Greenstein has applied it to presidents from Franklin Roosevelt to Bill Clinton—that is, presidents no longer in office. But it’s also fair to use the six criteria to test how a sitting president is doing. Here are the criteria as applied to Obama.

 

PUBLIC COMMUNICATION. This was Obama’s strength as a candidate, but it’s been a glaring weakness as president. He’s a good explainer but a poor persuader. He doesn’t inspire. He devoted dozens of speeches in 2009 to touting his health care plan, including a nationally televised address to Congress last September. Public support dwindled. The program passed only because of large Democratic majorities in Congress elected in 2008 and likely to disappear in the midterm election in November.

Because presidents can always command an audience, they’re tempted to appear in public too often. Ubiquity undermines the office. The public loses interest, and the effectiveness of the bully pulpit dissolves. Every president since Ronald Reagan has succumbed to this temptation, Obama especially. The worst example: He was interviewed on TV during the halftime of the Duke-Georgetown basketball game last winter.

POLITICAL SKILL. Obama has been a smashing success in putting his stamp on policies and getting them enacted: economic stimulus, health care, financial reform. But that’s only half of what’s required of a president politically. The other half is fostering and husbanding public support—enthusiasm even—for his programs. Obama has failed at this. Rather than gain popular backing for his health care plan, its passage has spawned a movement to repeal it, led by Republicans and Tea Party activists.

A president needs to be a commanding presence in Washington. Obama hasn’t been. He farmed out the drafting of his stimulus and health care bills to Democratic leaders in Congress. The old adage about a president proposing and Congress disposing has sometimes been stood on its head during Obama’s presidency. Obama did, however, assert White House control over the financial reform bill.

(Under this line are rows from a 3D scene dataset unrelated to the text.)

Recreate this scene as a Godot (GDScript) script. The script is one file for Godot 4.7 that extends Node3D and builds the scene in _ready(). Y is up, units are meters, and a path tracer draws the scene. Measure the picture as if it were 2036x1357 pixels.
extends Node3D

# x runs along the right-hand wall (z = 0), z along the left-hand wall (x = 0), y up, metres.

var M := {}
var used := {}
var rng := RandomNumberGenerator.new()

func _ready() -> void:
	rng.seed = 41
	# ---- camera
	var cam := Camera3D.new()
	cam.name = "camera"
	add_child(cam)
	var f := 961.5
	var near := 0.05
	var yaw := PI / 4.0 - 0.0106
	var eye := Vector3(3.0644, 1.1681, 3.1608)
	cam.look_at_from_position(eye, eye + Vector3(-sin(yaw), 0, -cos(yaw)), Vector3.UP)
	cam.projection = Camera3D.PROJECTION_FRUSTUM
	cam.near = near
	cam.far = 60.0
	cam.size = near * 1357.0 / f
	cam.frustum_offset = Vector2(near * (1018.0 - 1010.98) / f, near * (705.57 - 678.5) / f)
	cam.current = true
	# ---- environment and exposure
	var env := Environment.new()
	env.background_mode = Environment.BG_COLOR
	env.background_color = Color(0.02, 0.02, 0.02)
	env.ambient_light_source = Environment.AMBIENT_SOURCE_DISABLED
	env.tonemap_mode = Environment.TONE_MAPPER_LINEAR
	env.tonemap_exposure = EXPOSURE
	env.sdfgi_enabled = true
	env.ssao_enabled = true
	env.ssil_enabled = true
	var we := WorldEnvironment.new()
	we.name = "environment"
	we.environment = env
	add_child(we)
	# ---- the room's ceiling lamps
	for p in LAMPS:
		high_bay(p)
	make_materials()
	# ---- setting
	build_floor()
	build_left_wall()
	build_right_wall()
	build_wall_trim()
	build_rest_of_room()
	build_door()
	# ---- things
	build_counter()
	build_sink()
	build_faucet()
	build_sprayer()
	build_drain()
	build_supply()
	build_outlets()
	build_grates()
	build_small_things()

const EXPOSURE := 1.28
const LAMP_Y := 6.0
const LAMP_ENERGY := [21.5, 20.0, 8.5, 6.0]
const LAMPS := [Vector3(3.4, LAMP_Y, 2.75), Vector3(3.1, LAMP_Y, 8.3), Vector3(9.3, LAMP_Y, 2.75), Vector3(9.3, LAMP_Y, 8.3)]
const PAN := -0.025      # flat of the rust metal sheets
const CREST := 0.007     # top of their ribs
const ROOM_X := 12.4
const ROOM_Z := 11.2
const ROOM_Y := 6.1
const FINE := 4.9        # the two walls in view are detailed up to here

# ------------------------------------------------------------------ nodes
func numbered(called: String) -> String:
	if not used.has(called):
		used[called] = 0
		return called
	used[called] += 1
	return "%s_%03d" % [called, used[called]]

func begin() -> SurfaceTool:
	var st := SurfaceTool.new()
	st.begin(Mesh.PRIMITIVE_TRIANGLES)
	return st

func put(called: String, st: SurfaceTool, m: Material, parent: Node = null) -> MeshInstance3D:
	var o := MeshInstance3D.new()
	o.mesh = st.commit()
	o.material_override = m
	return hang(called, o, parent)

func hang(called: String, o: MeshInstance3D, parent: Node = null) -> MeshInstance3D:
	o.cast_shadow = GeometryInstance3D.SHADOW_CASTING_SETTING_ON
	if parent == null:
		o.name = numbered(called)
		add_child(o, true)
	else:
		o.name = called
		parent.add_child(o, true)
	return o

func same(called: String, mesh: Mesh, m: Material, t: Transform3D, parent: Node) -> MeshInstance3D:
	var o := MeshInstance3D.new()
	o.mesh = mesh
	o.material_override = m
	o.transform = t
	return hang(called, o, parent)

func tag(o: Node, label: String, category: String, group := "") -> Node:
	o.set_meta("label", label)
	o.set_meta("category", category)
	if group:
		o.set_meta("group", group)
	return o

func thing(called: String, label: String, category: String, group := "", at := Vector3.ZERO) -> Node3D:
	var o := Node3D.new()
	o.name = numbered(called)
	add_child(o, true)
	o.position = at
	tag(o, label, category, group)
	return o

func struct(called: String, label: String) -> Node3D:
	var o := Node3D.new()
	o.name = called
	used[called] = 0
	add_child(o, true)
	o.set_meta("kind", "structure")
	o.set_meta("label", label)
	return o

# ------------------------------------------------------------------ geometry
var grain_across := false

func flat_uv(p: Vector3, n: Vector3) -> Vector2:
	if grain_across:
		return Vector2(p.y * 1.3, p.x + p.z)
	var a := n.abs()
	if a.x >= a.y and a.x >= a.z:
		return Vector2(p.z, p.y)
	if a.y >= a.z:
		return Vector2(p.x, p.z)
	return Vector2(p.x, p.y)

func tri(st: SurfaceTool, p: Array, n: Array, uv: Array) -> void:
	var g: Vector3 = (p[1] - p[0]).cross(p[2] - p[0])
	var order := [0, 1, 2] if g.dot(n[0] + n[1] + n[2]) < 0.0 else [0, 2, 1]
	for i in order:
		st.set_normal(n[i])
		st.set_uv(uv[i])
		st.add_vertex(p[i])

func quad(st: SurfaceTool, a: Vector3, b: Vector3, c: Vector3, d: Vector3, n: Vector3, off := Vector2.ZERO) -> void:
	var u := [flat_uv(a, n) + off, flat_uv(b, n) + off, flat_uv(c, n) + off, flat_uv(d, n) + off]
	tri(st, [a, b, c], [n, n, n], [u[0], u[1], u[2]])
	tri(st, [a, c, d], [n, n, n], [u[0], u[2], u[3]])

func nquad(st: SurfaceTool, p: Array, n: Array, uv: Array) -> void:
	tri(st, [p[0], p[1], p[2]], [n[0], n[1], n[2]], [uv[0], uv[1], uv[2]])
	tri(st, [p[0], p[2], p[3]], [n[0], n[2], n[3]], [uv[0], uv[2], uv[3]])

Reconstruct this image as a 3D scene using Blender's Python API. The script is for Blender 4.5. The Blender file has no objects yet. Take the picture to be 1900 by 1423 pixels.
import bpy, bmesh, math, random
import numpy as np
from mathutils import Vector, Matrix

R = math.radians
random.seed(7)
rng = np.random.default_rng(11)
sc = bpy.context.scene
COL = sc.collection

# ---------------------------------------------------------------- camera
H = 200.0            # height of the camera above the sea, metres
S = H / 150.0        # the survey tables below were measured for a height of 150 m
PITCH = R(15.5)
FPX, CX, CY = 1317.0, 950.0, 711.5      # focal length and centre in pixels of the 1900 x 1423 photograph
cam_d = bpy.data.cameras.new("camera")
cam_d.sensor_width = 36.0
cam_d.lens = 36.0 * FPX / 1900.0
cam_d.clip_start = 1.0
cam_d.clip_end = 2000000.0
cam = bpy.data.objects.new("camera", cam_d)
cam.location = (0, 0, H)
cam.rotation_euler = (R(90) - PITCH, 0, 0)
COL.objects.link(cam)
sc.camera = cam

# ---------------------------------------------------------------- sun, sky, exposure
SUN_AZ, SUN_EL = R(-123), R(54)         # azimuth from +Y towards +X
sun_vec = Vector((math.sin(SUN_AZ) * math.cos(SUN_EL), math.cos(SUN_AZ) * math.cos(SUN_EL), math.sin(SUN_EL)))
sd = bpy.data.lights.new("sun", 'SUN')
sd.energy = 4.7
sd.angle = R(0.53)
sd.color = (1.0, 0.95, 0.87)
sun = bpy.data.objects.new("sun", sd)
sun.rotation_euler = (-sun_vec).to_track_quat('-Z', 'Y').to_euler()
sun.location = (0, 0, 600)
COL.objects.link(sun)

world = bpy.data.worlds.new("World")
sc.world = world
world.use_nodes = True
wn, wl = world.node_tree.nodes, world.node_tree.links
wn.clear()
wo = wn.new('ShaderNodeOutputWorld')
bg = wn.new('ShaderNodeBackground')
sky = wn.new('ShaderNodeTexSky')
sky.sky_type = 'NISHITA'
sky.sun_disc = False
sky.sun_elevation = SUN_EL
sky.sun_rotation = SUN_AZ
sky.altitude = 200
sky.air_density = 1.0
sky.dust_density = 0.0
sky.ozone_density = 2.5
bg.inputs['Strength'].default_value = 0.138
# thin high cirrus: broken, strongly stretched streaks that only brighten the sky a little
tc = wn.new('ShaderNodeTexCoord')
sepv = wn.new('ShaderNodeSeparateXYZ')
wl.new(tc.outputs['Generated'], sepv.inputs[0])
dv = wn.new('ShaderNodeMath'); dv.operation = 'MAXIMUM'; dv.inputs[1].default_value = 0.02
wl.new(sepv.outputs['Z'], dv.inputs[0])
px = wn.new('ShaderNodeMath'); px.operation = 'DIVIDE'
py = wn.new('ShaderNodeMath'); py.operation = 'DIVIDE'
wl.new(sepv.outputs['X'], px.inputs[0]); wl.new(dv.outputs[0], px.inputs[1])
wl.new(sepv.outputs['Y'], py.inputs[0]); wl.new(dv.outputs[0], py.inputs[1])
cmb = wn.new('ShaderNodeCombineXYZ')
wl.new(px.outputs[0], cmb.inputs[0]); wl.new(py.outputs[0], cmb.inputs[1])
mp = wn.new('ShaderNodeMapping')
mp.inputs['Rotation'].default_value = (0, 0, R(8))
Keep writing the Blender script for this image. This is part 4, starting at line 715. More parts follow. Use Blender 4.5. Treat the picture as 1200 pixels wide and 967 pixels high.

VISION. Obama had a great one as a candidate. He would change the way Washington does business, end the political polarization, drive lobbyists from the public square, and create a more bipartisan, civil nation’s capital. None of that has happened. A vision can be a set of guiding principles that make a president’s policies hang together as a coherent whole. To the extent Obama has a vision, it appears to revolve around the notion that the federal government should intervene more aggressively in just about everything. Such a vision turns out to be unpopular in 2010.

ORGANIZATIONAL CAPACITY. As best one can tell, Obama has organized his administration effectively. Greenstein suggests, in his book The Presidential Difference, that a president’s success in designing “effective institutional arrangements” may not become totally clear until after he leaves office. That’s probably true in Obama’s case.

COGNITIVE STYLE. Obama definitely is a master when it comes to acquiring and sifting information and using it effectively. Obama always seems to have plenty of relevant information that he can call up. He’s impressive at trotting out details. Whether this is crucial to presidential success is another thing entirely. The most successful president in the past half-century was Reagan, whose cognitive style and ability to summon details were not among his strengths.

EMOTIONAL INTELLIGENCE. You know a president has this when you see it. It’s the ability to control one’s emotions and not let them detract from a president’s mission. Bill Clinton, for instance, had little emotional intelligence. Neither did Richard Nixon. Greenstein believes Presidents Eisenhower, Ford, and the first Bush had plenty. Obama, with his cool demeanor, isn’t in their class but he’s close. Recently, however, he’s been peevish in public—not a good sign.

The problem for Obama on these six criteria is that he does well when measured by the three less important ones—cognitive style, organizational ability, and emotional intelligence. On the big ones—communication, political skill, vision—he slips. This, better than poll results, explains why his presidency is in so much trouble.